_Work to complete_.
Hunt for the word "this" across the entries below, copying each line that holds it.

_Data extract_.
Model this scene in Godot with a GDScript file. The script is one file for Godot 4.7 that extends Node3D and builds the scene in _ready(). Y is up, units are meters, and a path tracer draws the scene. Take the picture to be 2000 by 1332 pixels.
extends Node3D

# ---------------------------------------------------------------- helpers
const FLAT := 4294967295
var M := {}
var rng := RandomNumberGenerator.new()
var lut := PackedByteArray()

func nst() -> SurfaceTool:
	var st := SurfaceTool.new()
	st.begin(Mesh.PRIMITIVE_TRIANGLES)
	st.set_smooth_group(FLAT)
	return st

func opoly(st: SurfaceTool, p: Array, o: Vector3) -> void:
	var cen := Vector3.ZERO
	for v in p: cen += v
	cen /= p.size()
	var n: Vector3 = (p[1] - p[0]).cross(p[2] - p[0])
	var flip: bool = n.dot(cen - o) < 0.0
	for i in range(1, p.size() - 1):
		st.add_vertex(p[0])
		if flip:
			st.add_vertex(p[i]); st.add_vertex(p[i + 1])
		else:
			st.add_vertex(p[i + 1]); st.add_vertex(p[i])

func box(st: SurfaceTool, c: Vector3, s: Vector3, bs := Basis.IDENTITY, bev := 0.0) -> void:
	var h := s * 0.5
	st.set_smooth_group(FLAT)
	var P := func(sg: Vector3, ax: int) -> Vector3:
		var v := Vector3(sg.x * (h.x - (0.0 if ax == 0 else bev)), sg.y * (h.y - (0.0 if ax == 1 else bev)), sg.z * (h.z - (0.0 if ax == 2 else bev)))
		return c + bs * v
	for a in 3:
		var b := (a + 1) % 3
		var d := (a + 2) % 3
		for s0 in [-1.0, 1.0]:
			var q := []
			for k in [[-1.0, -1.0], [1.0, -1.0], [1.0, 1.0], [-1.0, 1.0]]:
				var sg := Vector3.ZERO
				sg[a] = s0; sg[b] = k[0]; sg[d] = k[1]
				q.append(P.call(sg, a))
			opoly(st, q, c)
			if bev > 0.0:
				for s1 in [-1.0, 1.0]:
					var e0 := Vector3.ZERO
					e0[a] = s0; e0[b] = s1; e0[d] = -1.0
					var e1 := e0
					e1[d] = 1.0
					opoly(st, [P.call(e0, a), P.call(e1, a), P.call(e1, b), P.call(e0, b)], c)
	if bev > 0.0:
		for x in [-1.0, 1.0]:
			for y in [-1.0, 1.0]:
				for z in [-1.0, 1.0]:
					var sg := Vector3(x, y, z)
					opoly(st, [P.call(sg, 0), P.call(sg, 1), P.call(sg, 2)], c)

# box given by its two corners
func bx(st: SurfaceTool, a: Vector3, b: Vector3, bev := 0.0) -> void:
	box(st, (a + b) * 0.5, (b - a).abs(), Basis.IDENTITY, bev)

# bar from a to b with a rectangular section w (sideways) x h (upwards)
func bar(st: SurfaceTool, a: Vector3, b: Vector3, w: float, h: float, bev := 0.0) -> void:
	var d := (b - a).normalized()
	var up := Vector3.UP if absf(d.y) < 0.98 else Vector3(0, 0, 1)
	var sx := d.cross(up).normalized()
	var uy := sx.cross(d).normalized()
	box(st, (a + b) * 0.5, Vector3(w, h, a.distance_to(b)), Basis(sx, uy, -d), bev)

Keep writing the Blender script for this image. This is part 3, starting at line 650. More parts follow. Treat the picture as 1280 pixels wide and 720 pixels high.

_Answer to the task_.
Model this scene in Godot with a GDScript file. The script is one file for Godot 4.7 that extends Node3D and builds the scene in _ready(). Y is up, units are meters, and a path tracer draws the scene. Take the picture to be 2000 by 1332 pixels.
Keep writing the Blender script for this image. This is part 3, starting at line 650. More parts follow. Treat the picture as 1280 pixels wide and 720 pixels high.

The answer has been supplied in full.